#### STATED EXERCISE:
List every line in this data where the string "from" occurs.

#### DATA EXTRACT:
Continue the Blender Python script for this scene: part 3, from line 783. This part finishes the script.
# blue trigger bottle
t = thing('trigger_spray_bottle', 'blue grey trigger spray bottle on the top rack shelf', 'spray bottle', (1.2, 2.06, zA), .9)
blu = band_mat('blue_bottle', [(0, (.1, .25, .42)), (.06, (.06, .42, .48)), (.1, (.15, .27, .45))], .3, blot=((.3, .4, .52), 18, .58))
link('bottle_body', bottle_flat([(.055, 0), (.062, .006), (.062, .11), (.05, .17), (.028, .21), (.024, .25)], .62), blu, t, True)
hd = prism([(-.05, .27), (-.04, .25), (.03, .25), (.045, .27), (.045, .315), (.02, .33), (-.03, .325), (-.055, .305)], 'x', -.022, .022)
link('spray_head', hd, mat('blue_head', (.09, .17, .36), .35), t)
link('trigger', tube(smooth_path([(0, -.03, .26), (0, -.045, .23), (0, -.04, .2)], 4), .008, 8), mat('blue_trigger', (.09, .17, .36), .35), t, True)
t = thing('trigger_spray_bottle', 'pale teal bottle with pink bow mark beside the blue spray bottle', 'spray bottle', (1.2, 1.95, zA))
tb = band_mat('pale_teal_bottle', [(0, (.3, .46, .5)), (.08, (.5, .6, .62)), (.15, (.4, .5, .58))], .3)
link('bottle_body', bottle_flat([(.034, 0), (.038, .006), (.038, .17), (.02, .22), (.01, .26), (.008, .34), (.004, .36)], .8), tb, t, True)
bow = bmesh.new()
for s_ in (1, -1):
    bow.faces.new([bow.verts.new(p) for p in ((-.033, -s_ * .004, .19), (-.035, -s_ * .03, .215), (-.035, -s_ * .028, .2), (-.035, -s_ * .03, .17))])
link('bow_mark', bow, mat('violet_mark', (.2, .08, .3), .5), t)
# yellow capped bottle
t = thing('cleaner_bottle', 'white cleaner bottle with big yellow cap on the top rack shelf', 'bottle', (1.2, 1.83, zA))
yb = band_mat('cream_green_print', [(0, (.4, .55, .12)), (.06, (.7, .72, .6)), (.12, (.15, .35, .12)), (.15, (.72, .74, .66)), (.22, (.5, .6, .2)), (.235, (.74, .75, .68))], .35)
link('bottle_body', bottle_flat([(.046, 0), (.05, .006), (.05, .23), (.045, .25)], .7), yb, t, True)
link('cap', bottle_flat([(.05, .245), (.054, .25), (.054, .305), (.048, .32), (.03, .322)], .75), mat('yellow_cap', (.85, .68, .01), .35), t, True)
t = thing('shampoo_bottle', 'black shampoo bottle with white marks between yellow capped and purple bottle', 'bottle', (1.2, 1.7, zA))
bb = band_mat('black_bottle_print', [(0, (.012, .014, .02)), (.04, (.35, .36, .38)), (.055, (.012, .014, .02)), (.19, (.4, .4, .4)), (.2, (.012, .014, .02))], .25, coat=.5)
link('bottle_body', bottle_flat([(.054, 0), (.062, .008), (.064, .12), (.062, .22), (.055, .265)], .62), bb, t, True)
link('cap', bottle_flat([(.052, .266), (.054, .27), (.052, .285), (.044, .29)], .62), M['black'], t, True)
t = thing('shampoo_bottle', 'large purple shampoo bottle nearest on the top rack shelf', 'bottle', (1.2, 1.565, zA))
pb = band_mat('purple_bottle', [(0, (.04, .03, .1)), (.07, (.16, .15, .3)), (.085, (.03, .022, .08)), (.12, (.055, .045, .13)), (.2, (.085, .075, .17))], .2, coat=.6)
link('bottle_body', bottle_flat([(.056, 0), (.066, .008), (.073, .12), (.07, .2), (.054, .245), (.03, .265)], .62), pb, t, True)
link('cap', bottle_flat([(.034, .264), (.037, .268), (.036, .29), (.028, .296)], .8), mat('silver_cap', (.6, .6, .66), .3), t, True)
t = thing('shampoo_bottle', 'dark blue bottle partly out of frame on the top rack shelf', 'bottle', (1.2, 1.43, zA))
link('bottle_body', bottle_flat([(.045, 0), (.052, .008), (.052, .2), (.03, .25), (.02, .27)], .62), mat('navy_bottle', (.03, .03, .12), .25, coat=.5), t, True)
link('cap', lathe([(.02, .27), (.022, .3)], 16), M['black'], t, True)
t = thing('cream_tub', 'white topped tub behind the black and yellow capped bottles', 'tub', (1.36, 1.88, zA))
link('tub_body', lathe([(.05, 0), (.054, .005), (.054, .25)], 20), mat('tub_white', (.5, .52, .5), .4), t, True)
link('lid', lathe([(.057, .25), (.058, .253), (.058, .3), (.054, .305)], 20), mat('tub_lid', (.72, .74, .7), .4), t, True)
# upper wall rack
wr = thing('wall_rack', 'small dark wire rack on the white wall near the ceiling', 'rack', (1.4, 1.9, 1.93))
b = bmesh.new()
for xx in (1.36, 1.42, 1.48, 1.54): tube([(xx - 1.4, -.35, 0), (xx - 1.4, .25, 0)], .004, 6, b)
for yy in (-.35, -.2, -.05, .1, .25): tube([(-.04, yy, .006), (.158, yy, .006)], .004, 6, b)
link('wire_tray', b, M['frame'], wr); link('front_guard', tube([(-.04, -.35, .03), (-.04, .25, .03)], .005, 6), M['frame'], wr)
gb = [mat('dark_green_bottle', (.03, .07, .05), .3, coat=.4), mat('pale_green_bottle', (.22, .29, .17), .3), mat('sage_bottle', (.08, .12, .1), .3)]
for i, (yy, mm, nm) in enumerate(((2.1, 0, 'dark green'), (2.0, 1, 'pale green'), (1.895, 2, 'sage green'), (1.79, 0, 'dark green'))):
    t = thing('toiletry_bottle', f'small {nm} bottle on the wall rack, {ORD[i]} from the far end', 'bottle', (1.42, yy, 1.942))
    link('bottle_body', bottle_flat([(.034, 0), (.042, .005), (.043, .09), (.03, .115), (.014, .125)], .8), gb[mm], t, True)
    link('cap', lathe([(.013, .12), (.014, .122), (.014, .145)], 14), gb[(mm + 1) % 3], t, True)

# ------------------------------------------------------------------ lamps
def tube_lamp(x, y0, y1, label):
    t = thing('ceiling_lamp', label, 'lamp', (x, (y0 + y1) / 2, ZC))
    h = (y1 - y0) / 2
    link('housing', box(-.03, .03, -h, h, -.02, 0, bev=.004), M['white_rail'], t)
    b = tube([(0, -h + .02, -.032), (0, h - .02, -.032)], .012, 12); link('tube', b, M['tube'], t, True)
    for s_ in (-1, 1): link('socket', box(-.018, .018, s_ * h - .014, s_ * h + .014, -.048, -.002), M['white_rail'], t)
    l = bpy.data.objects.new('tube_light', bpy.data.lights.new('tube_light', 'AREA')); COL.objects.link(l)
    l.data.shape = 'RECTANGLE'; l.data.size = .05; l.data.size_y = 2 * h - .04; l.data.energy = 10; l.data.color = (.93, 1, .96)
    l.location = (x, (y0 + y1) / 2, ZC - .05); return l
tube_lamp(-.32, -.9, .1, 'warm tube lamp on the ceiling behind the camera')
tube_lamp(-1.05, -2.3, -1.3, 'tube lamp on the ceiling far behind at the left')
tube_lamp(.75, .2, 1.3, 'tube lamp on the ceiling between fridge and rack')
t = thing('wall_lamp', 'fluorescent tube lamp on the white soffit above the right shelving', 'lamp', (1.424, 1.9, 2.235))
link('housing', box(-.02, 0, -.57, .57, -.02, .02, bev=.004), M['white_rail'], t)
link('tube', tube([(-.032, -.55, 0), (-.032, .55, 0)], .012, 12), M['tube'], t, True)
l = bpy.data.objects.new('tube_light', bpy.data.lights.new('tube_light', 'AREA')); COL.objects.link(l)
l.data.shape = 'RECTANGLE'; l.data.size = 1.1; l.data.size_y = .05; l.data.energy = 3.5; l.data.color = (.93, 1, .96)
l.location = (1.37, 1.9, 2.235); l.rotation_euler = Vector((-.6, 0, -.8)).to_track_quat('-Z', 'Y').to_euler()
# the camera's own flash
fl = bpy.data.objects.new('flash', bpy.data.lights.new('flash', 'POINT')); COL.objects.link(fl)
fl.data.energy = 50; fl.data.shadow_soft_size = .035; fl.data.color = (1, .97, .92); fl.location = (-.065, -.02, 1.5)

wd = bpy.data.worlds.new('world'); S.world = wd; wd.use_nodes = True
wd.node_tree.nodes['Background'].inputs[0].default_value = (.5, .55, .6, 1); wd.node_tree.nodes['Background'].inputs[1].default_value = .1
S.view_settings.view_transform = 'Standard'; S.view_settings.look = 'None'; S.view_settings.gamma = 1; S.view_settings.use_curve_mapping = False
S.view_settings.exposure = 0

#### FINISHED ANSWER:
Continue the Blender Python script for this scene: part 3, from line 783. This part finishes the script.
    t = thing('toiletry_bottle', f'small {nm} bottle on the wall rack, {ORD[i]} from the far end', 'bottle', (1.42, yy, 1.942))